WHAT THIS TASK INVOLVES: Find how many lines in the data below mention "from". Give the number only.

RECORDED INFORMATION:
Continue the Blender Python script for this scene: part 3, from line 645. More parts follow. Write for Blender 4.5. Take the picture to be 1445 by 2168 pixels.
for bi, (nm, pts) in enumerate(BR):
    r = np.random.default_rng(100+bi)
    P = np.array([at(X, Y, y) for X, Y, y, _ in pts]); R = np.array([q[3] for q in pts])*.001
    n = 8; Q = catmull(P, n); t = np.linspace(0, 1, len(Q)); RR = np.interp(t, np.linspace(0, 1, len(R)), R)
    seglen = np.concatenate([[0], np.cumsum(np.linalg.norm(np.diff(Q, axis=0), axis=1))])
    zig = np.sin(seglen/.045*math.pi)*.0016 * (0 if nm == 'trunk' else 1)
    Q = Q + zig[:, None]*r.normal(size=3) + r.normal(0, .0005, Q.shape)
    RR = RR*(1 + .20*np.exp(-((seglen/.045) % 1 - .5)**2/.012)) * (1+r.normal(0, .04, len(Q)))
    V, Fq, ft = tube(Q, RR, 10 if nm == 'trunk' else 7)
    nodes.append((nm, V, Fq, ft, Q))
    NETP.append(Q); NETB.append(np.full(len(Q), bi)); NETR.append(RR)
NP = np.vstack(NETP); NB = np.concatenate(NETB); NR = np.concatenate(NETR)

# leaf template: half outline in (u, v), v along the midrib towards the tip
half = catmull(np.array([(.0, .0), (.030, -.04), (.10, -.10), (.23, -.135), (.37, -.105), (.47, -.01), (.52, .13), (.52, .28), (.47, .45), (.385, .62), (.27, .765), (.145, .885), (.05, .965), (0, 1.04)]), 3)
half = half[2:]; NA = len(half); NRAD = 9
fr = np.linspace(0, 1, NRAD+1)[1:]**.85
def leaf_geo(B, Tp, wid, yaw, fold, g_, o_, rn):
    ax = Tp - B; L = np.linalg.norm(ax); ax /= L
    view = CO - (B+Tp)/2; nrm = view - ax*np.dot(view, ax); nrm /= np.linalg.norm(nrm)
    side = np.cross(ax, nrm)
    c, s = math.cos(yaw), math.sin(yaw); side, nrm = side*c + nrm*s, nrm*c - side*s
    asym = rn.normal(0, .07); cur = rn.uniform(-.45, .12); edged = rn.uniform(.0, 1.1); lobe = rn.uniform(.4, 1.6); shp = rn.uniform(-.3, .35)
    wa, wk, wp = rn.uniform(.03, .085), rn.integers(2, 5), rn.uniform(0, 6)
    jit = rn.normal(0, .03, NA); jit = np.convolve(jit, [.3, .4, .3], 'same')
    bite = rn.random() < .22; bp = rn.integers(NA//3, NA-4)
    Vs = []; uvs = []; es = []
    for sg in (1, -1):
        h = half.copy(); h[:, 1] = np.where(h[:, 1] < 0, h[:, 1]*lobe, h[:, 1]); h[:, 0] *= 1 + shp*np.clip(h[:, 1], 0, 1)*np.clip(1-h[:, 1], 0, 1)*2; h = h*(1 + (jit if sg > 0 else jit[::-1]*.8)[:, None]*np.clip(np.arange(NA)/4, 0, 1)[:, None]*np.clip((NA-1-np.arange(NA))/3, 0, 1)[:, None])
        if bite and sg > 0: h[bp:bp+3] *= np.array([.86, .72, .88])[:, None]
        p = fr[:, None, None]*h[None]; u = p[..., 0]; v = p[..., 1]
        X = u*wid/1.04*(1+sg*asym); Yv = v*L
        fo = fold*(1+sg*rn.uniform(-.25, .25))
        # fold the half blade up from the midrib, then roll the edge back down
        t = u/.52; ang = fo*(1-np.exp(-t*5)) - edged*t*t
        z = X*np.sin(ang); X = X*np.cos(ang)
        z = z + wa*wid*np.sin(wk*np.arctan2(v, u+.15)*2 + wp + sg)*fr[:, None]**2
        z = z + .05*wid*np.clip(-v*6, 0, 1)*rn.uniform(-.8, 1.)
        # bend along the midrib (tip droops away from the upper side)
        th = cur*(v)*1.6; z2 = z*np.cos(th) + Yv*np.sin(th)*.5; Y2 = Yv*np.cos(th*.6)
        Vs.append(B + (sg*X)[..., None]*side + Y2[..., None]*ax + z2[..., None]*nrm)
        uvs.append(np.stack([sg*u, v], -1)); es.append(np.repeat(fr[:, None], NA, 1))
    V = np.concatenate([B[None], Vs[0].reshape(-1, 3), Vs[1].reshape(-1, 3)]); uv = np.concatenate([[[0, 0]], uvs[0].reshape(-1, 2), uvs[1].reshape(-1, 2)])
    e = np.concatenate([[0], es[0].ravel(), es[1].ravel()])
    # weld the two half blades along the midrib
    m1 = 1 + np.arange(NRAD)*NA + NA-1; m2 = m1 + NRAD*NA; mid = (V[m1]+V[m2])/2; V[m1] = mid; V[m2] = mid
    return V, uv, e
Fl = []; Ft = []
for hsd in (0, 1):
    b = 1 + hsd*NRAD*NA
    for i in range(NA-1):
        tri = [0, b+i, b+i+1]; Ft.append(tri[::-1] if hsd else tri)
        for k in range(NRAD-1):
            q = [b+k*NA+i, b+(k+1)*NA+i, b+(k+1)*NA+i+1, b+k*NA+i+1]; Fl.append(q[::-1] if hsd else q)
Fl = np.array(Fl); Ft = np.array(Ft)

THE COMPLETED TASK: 3